Probing the small-$x$ nuclear gluon distributions with isolated photons at forward rapidities in p+Pb collisions at the LHC
Ilkka Helenius, Kari J. Eskola, Hannu Paukkunen
TL;DR
This paper investigates how inclusive direct photon production in p+Pb collisions at the LHC can illuminate the small-$x$ behavior of nuclear gluon PDFs. It applies NLO perturbative QCD with EPS09 nPDFs to map the $x_2$ regions probed by photons at forward rapidities and analyzes how photon isolation and kinematics affect sensitivity, comparing with inclusive hadrons. It finds that photons, especially with isolation, probe smaller $x_2$ than hadrons, but gluon-DGLAP evolution reduces the rapidity dependence of $R_{\rm pPb}^{\gamma}$ and the impact of isolation, and it introduces the forward-backward yield asymmetry $Y_{\rm pPb}^{\rm asym}$ as a robust, normalization-free observable.
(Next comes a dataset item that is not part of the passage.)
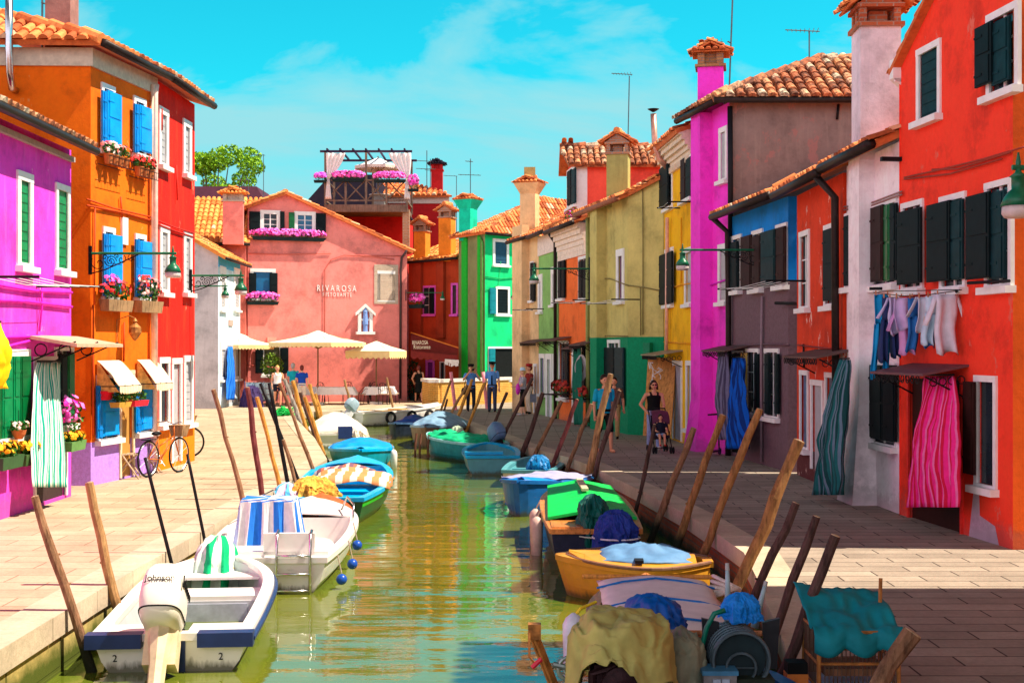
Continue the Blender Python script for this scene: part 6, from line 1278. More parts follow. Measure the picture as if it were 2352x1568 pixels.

The work informs forward-detector strategies like the ALICE FoCal and provides practical constraints on small-$x$ gluon nPDFs as well as a potential window for nonlinear QCD dynamics.
Abstract
Inclusive direct photon production in p+Pb collisions at the LHC is studied within the NLO perturbative QCD. Our aim is to quantify the dominant $x$ regions probed at different rapidities and to identify the best conditions for testing the nuclear gluon parton distribution functions (nPDFs) at small $x$. A comparison to the inclusive pion production reveals that from these two processes the photons carry more sensitivity to the small-$x$ partons and that this sensitivity can be further increased by imposing an isolation cut for the photon events. The details of the isolation criteria, however, seem to make only a small difference to the studied $x$ sensitivity and have practically no effect on the expected nuclear modifications. We consider also the yield asymmetry between forward and backward rapidities which can be used to probe the nPDFs irrespectively of whether an accurate p+p baseline is available.